Have We REALLY Handed all to Him?
On one of my morning trysts with my Lord in the living room before anyone else was stirring, we were reading together His promises about me in abiding in Him. I was sure I WAS abiding in Him….after all, here we were together enjoying fellowship together over His Word weren’t we?
Then He turned me to that verse in the Old Testament where the psalmist was asking God to search his heart, and know his thoughts, and try him to see if there was still some wicked way in him (Psalm 139:23-24).
I started to squirm as I thought how scary it would be if He turned those pure and holy eyes on my innermost being! I couldn’t trust myself to be totally one hundred percent honest. I knew what I ought to be, and I knew that I wanted to be that, but WAS I? I knew that my heart was deceitful above all things and desperately wicked and that only God could know it (Jeremiah 17:9-10). I didn’t even know it myself! ” I know that you want to follow Me with all your heart”, Jesus said, “Would you mind giving me your smart phone for a while?”

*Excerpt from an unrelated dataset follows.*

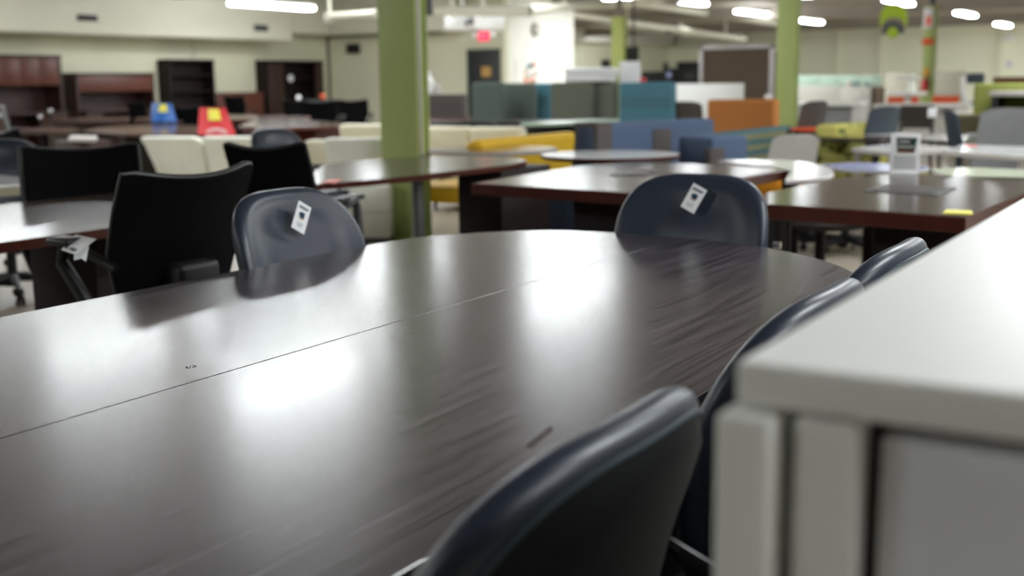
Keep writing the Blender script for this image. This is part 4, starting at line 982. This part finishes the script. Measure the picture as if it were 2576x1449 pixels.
# ------------------------------------------------------------------ right background
YF = 30.
box_on('grey storage cabinet row under the green glass screens, left part', 'storage_cabinet', 'cabinet', 1996, 216, 2112, 300, YF, .5, 'pgrey', ground=True)
box_on('grey storage cabinet right part beside the dark side panel', 'storage_cabinet', 'cabinet', 2114, 219, 2188, 300, YF, .5, 'pgrey', ground=True)
box_on('dark brown side of the grey storage cabinet', 'cabinet_side', 'cabinet', 2190, 219, 2216, 300, YF+.1, .4, 'tan2', ground=True)
for i, (l, r_) in enumerate(((2003, 2060), (2062, 2112), (2114, 2165), (2167, 2218))):
    box_on('frosted green glass screen, number %s from the second green column' % ('one two three four'.split()[i]), 'glass_screen', 'screen', l, 190, r_, 216, YF+.3, .03, 'glass', grp='frosted green glass screens')
for (l, r_, lab) in ((2128, 2142, 'round silver object on the grey cabinet'), (2150, 2160, 'dark green jar on the grey cabinet, left one'), (2176, 2186, 'dark green jar on the grey cabinet, right one')):
    p = PY((l+r_)/2, 217, YF+.1); w_ = PY(r_, 210, YF).x-PY(l, 210, YF).x
    single('jar', MB().lathe([(w_*.4, 0), (w_*.5, .05), (w_*.5, w_*.9), (w_*.25, w_*1.1)], n=16), M['lgrey' if 'silver' in lab else 'ink'], lab, 'jar').location = (p.x, p.y, p.z)
box_on('cream fabric partition left of the far green column', 'partition', 'partition', 2228, 182, 2330, 300, 30, .1, 'pcream', ground=True)
box_on('cream fabric partition right of the far green column', 'partition', 'partition', 2352, 180, 2425, 300, 31, .1, 'pcream', ground=True)
box_on('red orange screen left of the far green column', 'orange_screen', 'screen', 2232, 243, 2310, 260, 24, .05, 'redor', ground=True)
box_on('red orange screen right of the far green column', 'orange_screen', 'screen', 2346, 241, 2412, 262, 24, .05, 'redor', ground=True)
# white standing table with fan
p = PY(2282, 232, 20); t = Thing('standing_desk', 'white high table carrying a small pale statue like stand left of the far column', 'table', (p.x, 20, 0))
a, b = PY(2235, 234, 20), PY(2312, 236, 20)
t.part('tabletop', MB().box((a.x, 20, p.z-.05), (b.x, 20.6, p.z), .01), M['white'], world=True)
t.part('leg', MB().cyl(((a.x+b.x)/2, 20.3, .02), ((a.x+b.x)/2, 20.3, p.z-.05), .05), M['white'], world=True)
t.part('foot', MB().lathe([(.3, 0), (.3, .02), (.05, .04)], ((a.x+b.x)/2, 20.3)), M['white'], world=True)
q = PY(2293, 228, 20.3); tp = PY(2293, 186, 20.3)
t = Thing('desk_stand', 'pale desk stand with a cross tray on the white high table', 'stand', (q.x, 20.3, p.z))
t.part('body', MB().lathe([(.08, 0), (.075, .1), (.06, .25), (.03, tp.z-p.z)], n=16), M['ivory'])
a, b = PY(2256, 197, 20.3), PY(2312, 197, 20.3); t.part('tray', MB().box((a.x-q.x, -.1, a.z-p.z-.02), (b.x-q.x, .1, a.z-p.z+.02), .008), M['white'])
# low wide tables / desks in the right background
def far_desk(label, l, r_, y, Y, m, legm='lgrey', front=None):
    a, b = PY(l, y, Y), PY(r_, y, Y); z = (a.z+b.z)/2
    t = Thing('desk', label, 'desk', ((a.x+b.x)/2, Y, 0))
    t.part('tabletop', MB().box((a.x, Y, z-.05), (b.x, Y+.7, z), .008), M[m], world=True)
    for x in (a.x+.05, b.x-.05): t.part('leg', MB().box((x-.03, Y+.05, 0), (x+.03, Y+.65, z-.05), .005), M[legm], world=True)
    if front: t.part('modesty_panel', MB().box((a.x+.08, Y+.1, .2), (b.x-.08, Y+.13, z-.05)), M[front], world=True)
far_desk('white desk behind the dark grey chair right of the green column', 1996, 2155, 258, 17., 'white', front='mgrey')
far_desk('grey desk with a screen behind the navy chairs', 2195, 2410, 262, 15.5, 'lgrey', front='pgrey')
p, q = PY(2268, 268, 13.5), PY(2345, 300, 13.5)
t = Thing('wire_screen', 'grey checked wire screen between the navy chairs', 'screen', (p.x, 13.5, 0))
M['check'] = pattern('grey_check_mesh', (96, 98, 90), (190, 188, 184), 'brick', (14, 14, 14))
m_ = MB()
for i in range(9): x = p.x+(q.x-p.x)*i/8; m_.box((x-.02, 13.5, q.z-.1), (x+.02, 13.53, p.z))
for i in range(4): z = q.z+(p.z-q.z)*i/3; m_.box((p.x, 13.49, z-.012), (q.x, 13.52, z+.012))
t.part('mesh', m_, M['grommet'], world=True); t.part('leg', MB().cyl((p.x, 13.5, 0), (p.x, 13.5, q.z), .02).cyl((q.x, 13.5, 0), (q.x, 13.5, q.z), .02), M['grommet'], world=True)
def shell_chair(label, px, py_top, z, rz, m, w=.48, h=.42, seatm=None, arms=False, basem='lgrey', grp='plastic shell chairs', seatz=.45, star=False):
    c = G(px, py_top, z); c = c-Vector((math.sin(rz)*.3, -math.cos(rz)*.3, 0))
    t = Thing('shell_chair', label, 'chair', (c.x, c.y, 0), rz, grp)
    def bk(u, v):
        x = (u-.5)*w*(1-.12*v); z_ = seatz+(z-seatz)*v; return Vector((x, -.2-.10*v+.9*x*x, z_-.04*(abs(u-.5)*2)**4))
    t.part('backrest', MB().grid(bk, 12, 8, .02), M[m], ang=60)
    def st(u, v):
        x = (u-.5)*w; return Vector((x, -.2+.44*v, seatz+.5*x*x-.03*v*v))
    t.part('seat', MB().grid(st, 10, 8, .03), M[seatm or m], ang=60)
    if arms:
        for s in (-1, 1): t.part('armrest', MB().tube([(s*w*.48, -.2, seatz+.18), (s*(w*.5+.03), 0, seatz+.2), (s*(w*.5+.02), .14, seatz+.16), (s*w*.45, .14, seatz)], .016, 8), M[basem])
    if star:
        t.part('pole', MB().cyl((0, 0, .08), (0, 0, seatz), .03), M[basem]); b_ = MB()
        for k in range(5): an = 2*PI*k/5; b_.tube([(0, 0, .1), (.28*math.cos(an), .28*math.sin(an), .05)], [.025, .015], 8); b_.ball((.28*math.cos(an), .28*math.sin(an), .03), .03, 1)
        t.part('star_base', b_, M[basem])
    else:
        for sx in (-1, 1):
            for sy in (-1, 1): t.part('leg', MB().cyl((sx*.15, sy*.14, seatz-.01), (sx*.22, sy*.21, 0), .012, n=8), M[basem])
    return t
shell_chair('pale grey shell chair in front of the teal striped sofa', 2012, 340, .78, .9, 'lgrey', w=.5)
shell_chair('tall dark grey chair with a silver arm right of the green column', 2062, 254, 1.02, 1.3, 'dgrey', w=.5, arms=True, seatm='dgrey', grp='grey and navy office chairs', star=True)
shell_chair('slate chair leaning left of the checked wire screen', 2240, 268, .98, 1.2, 'slate', w=.5, grp='grey and navy office chairs', star=True, basem='black')
shell_chair('navy chair with a white card right of the checked wire screen', 2375, 278, .98, -1.2, 'navy', w=.52, grp='grey and navy office chairs', star=True, basem='black')
box_on('white card on the back of the navy chair', 'price_card', 'tag', 2334, 272, 2356, 296, 9.6, .01, 'paper')
shell_chair('grey shell chair with a dark rim at the right edge', 2552, 272, .98, 2.9, 'mgrey', w=.55, seatm='mgrey', grp='grey and navy office chairs', basem='black', star=True, arms=True)
shell_chair('dark grey small chair in front of the white screen', 1718, 256, .98, .2, 'dgrey', w=.5, grp='grey and navy office chairs')
c, wd, an = place_px(1990, 2165, 308, 306, .84)
# yellow dotted lounge
c, wd, an = place_px(2080, 2200, 313, 307, .84)
t = Thing('patterned_lounge_chair', 'yellow dotted fabric lounge chair right of the shell chair', 'armchair', (c.x, c.y, 0), an)
t.part('backrest', MB().box((-wd/2, -.08, .08), (wd/2, .14, .84), .05, seg=3), M['yelpat'], ang=60)
t.part('seat', MB().box((-wd/2, -.6, .08), (wd/2, .1, .44), .05, seg=3), M['yelpat'], ang=60)
t.part('arm', MB().box((-wd/2-.02, -.6, .08), (-wd/2+.10, .12, .60), .04, seg=3), M['yelpat'], ang=60)
t.part('leg', MB().cyl((-wd/2+.06, -.5, 0), (-wd/2+.06, -.5, .1), .02).cyl((wd/2-.06, -.5, 0), (wd/2-.06, -.5, .1), .02), M['blackm'])
sofa('olive patterned lounge chair right of the navy chair', 2395, 2500, 287, 288, .86, 'olive', n=1, depth=.7)
sofa('light grey sofa behind the white table at the right edge', 2432, 2640, 336, 336, .72, 'mgrey', 'sofa', 'sofa', n=2, depth=.8, arm=.12)
sofa('taller grey sofa block cut by the right edge', 2548, 2700, 307, 310, .80, 'mgrey', 'sofa', 'sofa', n=1, depth=.7)
a, b = PY(2450, 210, 13.5), PY(2640, 210, 13.5)
t = Thing('lime_booth', 'lime green lounge booth at the right edge', 'sofa', ((a.x+b.x)/2, 13.5, 0))
t.part('backrest', MB().box((a.x, 13.5, .08), (b.x, 13.7, a.z), .03, seg=3), M['lime'], world=True)
t.part('seat', MB().box((a.x, 12.95, .08), (b.x, 13.5, .46), .03, seg=3), M['lime'], world=True)
t.part('foot', MB().box((a.x+.05, 13.0, 0), (b.x-.05, 13.6, .08)), M['black'], world=True)
box_on('brown wooden shelf board behind the lime booth', 'wooden_board', 'board', 2498, 194, 2600, 204, 26, .3, 'brown', ground=True)
far_desk('high grey table in front of the lime booth', 2488, 2600, 230, 13, 'lgrey', 'blackm')
t = Thing('high_back_chair', 'white framed grey high back chair left of the lime booth', 'chair', G(2442, 300, .6)); p = G(2442, 300, .6); t.o.location = (p.x, p.y, 0)
dd = (p-CO).dot(fwd); Pts = [D(2422, 192, dd), D(2423, 225, dd), D(2428, 250, dd), D(2440, 272, dd)]
o_ = Vector((p.x, p.y, 0)); t.loc = o_
t.part('frame', MB().tube(Pts, .04, 10), M['white'], world=True)
a, b = D(2430, 184, dd), D(2478, 210, dd); t.part('headrest', MB().box((min(a.x, b.x), a.y, b.z), (max(a.x, b.x), a.y+.15, a.z), .04), M['slate'], world=True)
t.part('seat', MB().box((p.x-.25, p.y-.2, .4), (p.x+.25, p.y+.25, .5), .04), M['mgrey'], world=True)
t.part('leg', MB().cyl((p.x, p.y, 0), (p.x, p.y, .42), .03), M['white'], world=True)
# stools and seats showing below the right hand tables
p = G(2535, 405, .5); t = Thing('lime_stool', 'bright lime stool seat under the white table at the right edge', 'stool', (p.x, p.y, 0))
t.part('seat', MB().lathe([(.05, .40), (.24, .42), (.25, .47), (.22, .49)], n=32), M['lime2']); t.part('leg', MB().lathe([(.2, 0), (.05, .05), (.04, .41)], n=20), M['lgrey'])
p = G(2190, 395, .5); t = Thing('blue_bin', 'bright blue plastic seat shell under the white table left of the sign', 'chair', (p.x, p.y, 0))
t.part('shell', MB().box((-.35, 0, .2), (.35, .05, .62), .03), M['blue']); t.part('leg', MB().cyl((-.3, 0, 0), (-.3, 0, .25), .02).cyl((.3, 0, 0), (.3, 0, .25), .02), M['lgrey'])
p = G(1900, 470, .55); t = Thing('amber_stool', 'orange seat glimpsed under the curved white table beside the far blue chair', 'stool', (p.x, p.y, 0))
t.part('seat', MB().box((-.28, -.1, .42), (.22, .3, .62), .04), M['amber']); t.part('leg', MB().cyl((0, .1, 0), (0, .1, .43), .03), M['blackm'])
p = G(2040, 337, .72); single('red_shell_seat', MB().lathe([(.02, .70), (.12, .715), (.2, .74), (.19, .755), (.1, .74), (.0, .735)], n=24), M['redor'], 'red orange rounded seat peeking above the dark edged tabletop', 'seat', (0, 0, .7)).location = (p.x, p.y, .72)
# office chair parts under the right conference table
p = G(2080, 640, 0)
def stool(label, p, seat=True, hz=.46):
    t = Thing('black_swivel_stool', label, 'stool', (p.x, p.y, 0), .4, 'black swivel stools under the right conference table')
    t.part('seat', MB().lathe([(.02, hz-.05), (.24, hz-.05), (.26, hz-.02), (.24, hz+.01), (.02, hz+.02)], n=32), M['dkgrey'])
    t.part('gas_lift', MB().cyl((0, 0, .1), (0, 0, hz-.04), .03), M['black'])
    b_ = MB()
    for k in range(5): an = 2*PI*k/5+.2; b_.tube([(0, 0, .12), (.3*math.cos(an), .3*math.sin(an), .08)], [.03, .02], 8); b_.ball((.3*math.cos(an), .3*math.sin(an), .035), .033, 1)
    t.part('star_base', b_, M['black'])
stool('dark swivel stool just under the right conference table, nearest one', G(2065, 556, .44))
stool('black star base stool far under the right conference table, left one', G(2015, 600, .08))
stool('black star base stool far under the right conference table, beside the panel', G(2125, 612, .08))
a = G(1957, 620, 0); p = PY(1957, 585, 4.75)
single('table_post', MB().cyl((p.x, 4.75, 0), (p.x, 4.75, .678), .055, n=20), M['blackm'], 'thick black post under the left corner of the right conference table', 'table leg', (p.x, 4.75, 0))

# bottles and boxes on the low grey screen right of the column
for (x, lab, mm, hh, rr_) in ((1082, 'white pump bottle on the ledge right of the nearest column', 'paper', .36, .06), (1101, 'small pale box on the ledge right of the nearest column', 'lgrey', .2, .05)):
    p = PY(x, 236, 15.1); single('bottle', MB().lathe([(rr_, 0), (rr_, hh*.6), (rr_*.3, hh*.75), (rr_*.3, hh)], n=16), M[mm], lab, 'bottle').location = p

# ------------------------------------------------------------------ white cabinet in the right foreground
q = D(1850, 907, .70); CZ = q.z; cx, cy = q.x, q.y
t = Thing('white_storage_cabinet', 'white storage cabinet with a thick top in the right foreground', 'cabinet', (cx+.4, cy+.6, 0))
t.part('cabinet_top', MB().box((cx, cy, CZ-.027), (cx+.9, cy+1.9, CZ), .004, seg=3), M['cab'], world=True)
f0 = cy+.004
t.part('side_panel', MB().box((cx-.007, cy-.014, 0), (cx+.027, cy+1.9, CZ-.030), .004, seg=3), M['cab'], world=True)
t.part('front_stile', MB().box((cx+.037, cy+.0, 0), (cx+.074, cy+.03, CZ-.030), .003, seg=3), M['cab'], world=True)
t.part('side_panel', MB().box((cx+.86, cy, 0), (cx+.9, cy+1.9, CZ-.028), .003), M['cab'], world=True)
t.part('inner_panel', MB().box((cx+.083, cy+.018, 0), (cx+.86, cy+.045, CZ-.040), .002), M['cabin'], world=True)
t.part('core', MB().box((cx+.028, cy+.046, 0), (cx+.859, cy+1.88, CZ-.028)), M['dkgrey'], world=True)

What would I do without it? I shrunk back, keeping it in my pocket. What if he went on to the log, and saw what I’d been looking at? And read those catty comments I’d put onto Facebook? And read some of those suggestive remarks my friends had sent to make me laugh?

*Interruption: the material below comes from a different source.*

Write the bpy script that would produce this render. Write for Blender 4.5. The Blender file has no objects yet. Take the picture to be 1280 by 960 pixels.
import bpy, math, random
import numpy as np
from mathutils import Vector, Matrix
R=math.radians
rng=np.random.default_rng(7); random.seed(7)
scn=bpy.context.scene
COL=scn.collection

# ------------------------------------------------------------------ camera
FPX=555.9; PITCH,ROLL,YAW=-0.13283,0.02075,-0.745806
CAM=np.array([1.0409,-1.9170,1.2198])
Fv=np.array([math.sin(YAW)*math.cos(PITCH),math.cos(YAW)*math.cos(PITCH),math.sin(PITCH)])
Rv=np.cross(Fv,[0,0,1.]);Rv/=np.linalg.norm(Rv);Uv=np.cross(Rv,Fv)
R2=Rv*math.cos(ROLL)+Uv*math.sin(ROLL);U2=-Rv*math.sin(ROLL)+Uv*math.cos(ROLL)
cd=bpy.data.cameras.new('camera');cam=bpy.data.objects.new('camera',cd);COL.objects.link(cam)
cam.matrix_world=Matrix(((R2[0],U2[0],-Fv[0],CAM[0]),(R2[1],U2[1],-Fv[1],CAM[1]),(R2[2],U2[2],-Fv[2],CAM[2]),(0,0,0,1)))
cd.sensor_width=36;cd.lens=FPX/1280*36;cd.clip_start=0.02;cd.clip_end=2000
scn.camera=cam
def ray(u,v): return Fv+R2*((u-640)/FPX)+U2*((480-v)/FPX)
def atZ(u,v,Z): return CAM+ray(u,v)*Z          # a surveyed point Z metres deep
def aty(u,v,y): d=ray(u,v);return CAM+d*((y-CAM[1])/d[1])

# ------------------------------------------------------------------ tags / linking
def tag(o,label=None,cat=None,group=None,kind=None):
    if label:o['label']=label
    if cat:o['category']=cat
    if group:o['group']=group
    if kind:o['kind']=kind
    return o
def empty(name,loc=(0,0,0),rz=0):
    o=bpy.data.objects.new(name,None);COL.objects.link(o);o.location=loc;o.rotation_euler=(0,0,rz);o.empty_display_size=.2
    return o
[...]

Suddenly those things didn’t seem quite so clever or witty as I’d thought they were when I got them! Besides, what would I do without the phone there at my fingertips? Someone might try to get hold of me, or worse still, maybe the Lord would answer for me! What would my friends think if they got Him on the phone?
It came on me in a flash, that He already knew all those things! There was nothing at all that I could hide from Him! He didn’t need to get the phone to know those things…the point was, was I ready to hand all those things over to Him too? Those little resentments and excuses that I always made, refusing to take the blame. Being offended if I thought I was being overlooked?
“Oh Lord”, I cried in repentance, “You can see me through and through, you know every little rotten thought I’ve ever had. Help me to walk in Your way everlasting, beginning now so I won’t be ashamed before You as I go into eternity!”
“My child”, He said with that beautiful smile of His, “That is what I’ve been wanting to hear from you all along!”
He handed me my phone back again, “Now use this for My glory, speaking of the things of Myself to build others up, sending words of encouragement to them, and praising others”.
My desires were now what He desired, and He was giving it all back to me! What joy! What blessings He bestows!
“Oh Lord!” I cried, “Help me to be each day what You want me to be, and to do only what You want me to do!”